I admired the waters, mentally measuring the spates large enough to accommodate a kayak. Mostly though my attention was on the budding of deciduous woods. The copper beeches have joined the brushed-by-purple club, whose early membership, the silver birches now top the apparent alien charts.

The greening of other varieties is still concealed by the camouflage of the persistent lichen that clothes them in the Forest. Occasional ornamentals already show blossom. Camellias have put out a first desultory flush, keeping back the main show for more reliable warmth; tulip magnolias are half open in sheltered spots. Hedgerow fruits are promised too, if the insects get out in time.

All, of course, waving this morning in the breeze that is denying the frost.

Monday 7 March 2016

Little boat trip

On Saturday afternoon the North Easterly wind opposed the sun and the clouds decided who was running the weather. We sat outside on the boat, returned to its summer mooring, and watched the wind push rainstorms East of us, out over the coast, across the Solent and onto the Isle of Wight, where, once the sun returned, the Isle glistened enticingly.

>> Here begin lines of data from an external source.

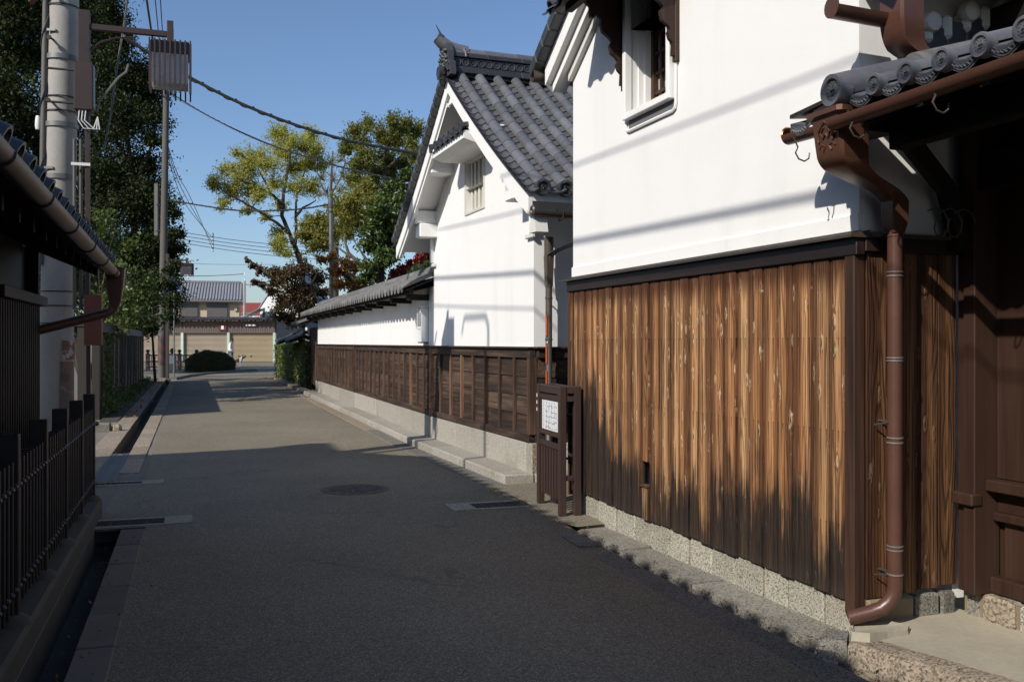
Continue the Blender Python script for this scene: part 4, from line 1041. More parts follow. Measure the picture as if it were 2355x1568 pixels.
# granite step along the foot of kura and wall
step = structure(thing('kerb', None, None, (.235, 10.15, 0), R(110.3)))
random.seed(17)
cu = [-.10, .18, 1.55, 2.75, SK]
for a, b in zip(cu[:-1], cu[1:]): MB().box(a+.003, b-.003, .03, .375, -.12, .105+random.uniform(-.002, .002), .014).build('kerb_stone', M['granite_grey'], step)
MB().box(-.10, .0, -1.5, .024, -.12, .10, .014).build('kerb_stone', M['granite'], step)
for a, b in ((-.16, .5), (.5, 1.5), (1.5, 2.8), (2.8, SK)): MB().box(a+.004, b-.004, .38, .60, -.12, .012+random.uniform(-.003, .003), .005).build('kerb_stone', M['granite_dark'], step)
step2 = structure(thing('kerb', None, None, (-1.154, 13.898, 0), R(108.6)))
for k in range(8):
    a, b = k*1.75, (k+1)*1.75
    MB().box(a+.004, b-.004, .03, .365, -.12, .105+random.uniform(-.004, .004), .014).build('kerb_stone', M['granite_grey'], step2)
for k in range(16):
    a, b = k*1.2, (k+1)*1.2
    MB().box(a+.004, b-.004, .37, .60-.004*k, -.12, .012+random.uniform(-.003, .003), .005).build('kerb_stone', M['granite_dark' if k < 2 else 'granite_warm'], step2)
for k in range(9):
    a, b = 14+k*1.2, 15.2+k*1.2
    MB().box(a+.004, b-.004, .10, .365, -.12, .10, .012).build('kerb_stone', M['granite_warm'], step2)
# ================================================================== LEFT SIDE  (road frame: x along the street, y to the left)
LH = thing('townhouse', 'dark wooden townhouse at the left edge with a low tiled eave and copper gutter', 'house', rw(0, 0, 0), RA)
GY, GZ, GE = .63, 2.09, 8.75
def ez_(x): return (8.75-x)*.0135
# eave roof
def lz(y): return 2.085+(y-.66)*.42
m = MB(); m.add([(x, y, lz(y)+d+ez_(x)) for d in (.0, .035) for (x, y) in ((-6, .66), (GE+.05, .66), (GE+.05, 3.0), (-6, 3.0))], [(0, 1, 2, 3), (4, 5, 6, 7), (0, 1, 5, 4), (1, 2, 6, 5), (2, 3, 7, 6), (3, 0, 4, 7)])
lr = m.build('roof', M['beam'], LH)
ldm = MB(); ldm.arc((0, -.02, 0), (0, .55, .57*.42), .068, .014, n=9, r1=.063)
ldm.lathe([(0, .01), (.042, .01), (.048, -.004), (.064, -.004), (.070, .006), (.068, .04)], (0, -.02, 0), 14, 'y')
ltm = ldm.mesh('eave_tile', M['tile_dark'])
pv = MB(); vs = []
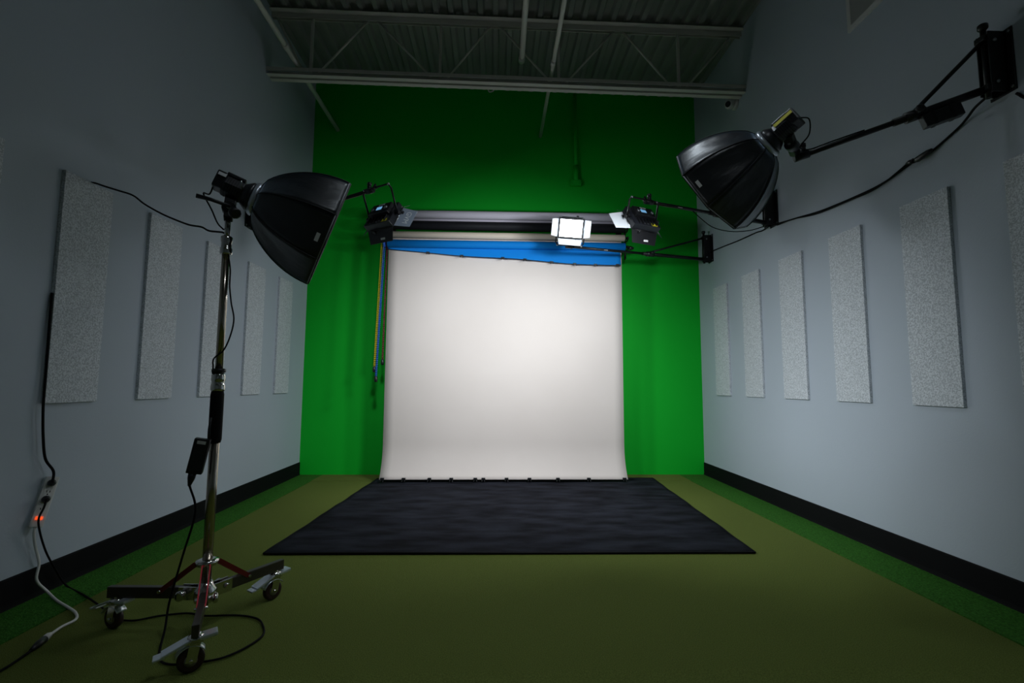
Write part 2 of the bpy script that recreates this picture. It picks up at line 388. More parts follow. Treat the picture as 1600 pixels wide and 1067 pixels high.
part('hem_strip', MB().tube([blue(k/60, 1.0)+V((0, -0.002, 0)) for k in range(61)], 0.004, 6), 'black_plastic', rbl)
# spring clips
def clip_mb(c, s=1.0):
    mb = MB(); c = V(c)
    mb.box(c, (0.034*s, 0.022*s, 0.020*s), bev=0.003)
    mb.tube([c+V((-0.010, -0.008, -0.008))*s, c+V((-0.014, -0.03, -0.020))*s], 0.004*s, 6)
    mb.tube([c+V((0.010, -0.008, -0.008))*s, c+V((0.014, -0.03, -0.020))*s], 0.004*s, 6)
    return mb
ordn = ['leftmost', 'second from left', 'third from left', 'fourth from left', 'fifth from left', 'sixth from left', 'seventh from left', 'eighth from left', 'ninth from left', 'tenth from left', 'rightmost']
ub = [0.17, 0.315, 0.49, 0.585, 0.70, 0.80, 0.89, 0.985]
for i, u in enumerate(ub):
    c = blue(u, 1.0)+V((0, -0.004, 0))
    solo('paper_clip', clip_mb(c, 1.15), 'black_plastic', 'small black clip on the slanted blue paper edge, '+(ordn[i] if i < 7 else 'rightmost'), 'clip', c, 'black clips on the blue paper edge')
uw = [0.013, 0.098, 0.20, 0.287, 0.383, 0.415, 0.508, 0.60, 0.715, 0.84, 0.985]
for i, u in enumerate(uw):
    c = white(u, 1.0)+V((0, -0.004, 0.008))
    solo('paper_clip', clip_mb(c, 1.15), 'black_plastic', 'small black clip on the white paper foot by the rug, '+ordn[i], 'clip', c, 'black clips on the white paper foot')
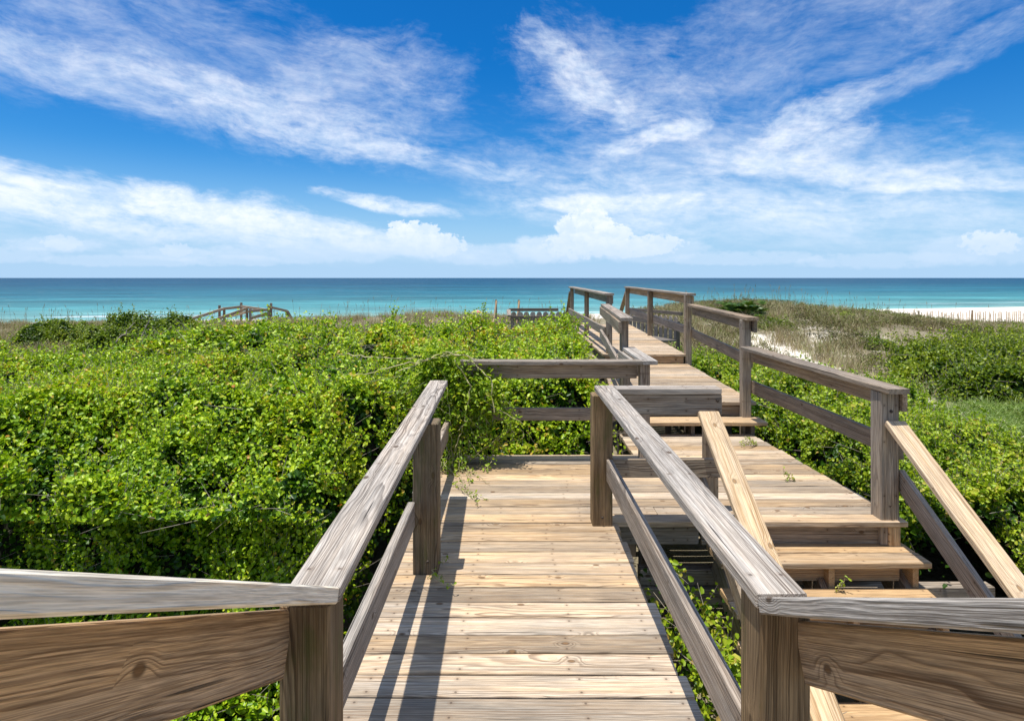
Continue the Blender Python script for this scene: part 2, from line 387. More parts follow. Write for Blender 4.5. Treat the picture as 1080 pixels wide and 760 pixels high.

Lines and bilges checked and a quick run of the engine, we ate our buns, waved au revoir to the oyster catchers and took the tender home. Our winter spot was still empty yet. At 4pm I declared the wind the winner, but kept my cold hands pocketed rather than shake a fist at it.

Friday 4 March 2016

morning going soft

a bright star woke me.
my planet rolled underneath.
but now, mists hide it.

Tuesday 1 March 2016

Imposters alike

Changes. Under the usual arrangement, warm moist air is drawn off the Gulf Stream and deposited around us. The Forest is like living in the Atlantic, but shallower, and muddier and with more ponies. The weekend's Northerly blast, though only a couple of degrees cooler felt like a harbinger of change, like the "sly North wind" from "Chocolat".

The clouds are back to their common habits; the trees wave in their proper orientations. We smell the sea (we feel the rain).